On January 7, the day the Waroona bushfires hit Yarloop, Ms Alexander was carrying on with her life.
Her daughter had knocked on her door abot 1am that morning to tell her she had been told by her neighbours to leave Yarloop.
She had been keeping an eye on the fire and she had packed her belongings just in case, but Ms Alexander was waiting for an official evacuation order from authorities to leave, which hadn’t arrived yet.
That morning, as she was walking up to a friend’s house to have a cup of tea the warning arrived.
“Tracy Osborne, who is in the fire brigade was coming up the road and stopped me and said ‘what are you doing?’, Ms Alexander said.

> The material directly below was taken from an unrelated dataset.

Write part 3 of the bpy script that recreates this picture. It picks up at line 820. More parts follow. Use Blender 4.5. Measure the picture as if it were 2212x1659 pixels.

“I told her and she said 'I’m going to get my kids and I’m getting out of here’.
“I thought well, she is in the fire brigade, she must know what the hell is going on.”
So Ms Alexander told her friend and rushed back home, where she gathered the few things she had packed and prepared to leave town with her family.
They first sheltered in Harvey but after an hour they were evacuated so the family sought shelter in Eaton.
The next morning, Ms Alexander received the news that despite losing six massive sheds with irreplaceable items, her house was still standing.
Her daughter’s wasn’t.
“She was absolutely devastated,” Ms Alexander said.
“She is a single mother and she and her daughter lost everything.
“She does work, she does have a job, she’s not on a pension or anything.
“She’s worked hard, very, very hard for all she’s got.”
Ms Alexander said she was grateful they could leave the town in time, but she said she was disappointed at the way the situation was handled by the authorities.
“It’s just bloody ridiculous; everybody should’ve been evacuated by two o’clock in the afternoon,” she said.
“They could see it coming.
“We had one a couple of years ago that wasn’t anywhere near this one was and they told us to get out of town.
“I think a lot of people have got a lot to answer for.”
However, she sees a bright future for Yarloop.
“I was told the other day, how true it is I don’t know, that there’s an estate agent in Waroona who can’t get enough properties to sell to people,” she said.
“That’s what you are going to see over the next three, four, five years.
“The people who have been here a long time, we are just going to sit back and watch all these new houses being built.
“It’s going to be like a new suburb, except it’s going to be on a bigger scale with bigger blocks, probably slightly bigger houses.
“It can never be what it was but it can still be a vibrant little village, and I think that is what it’s going to be.”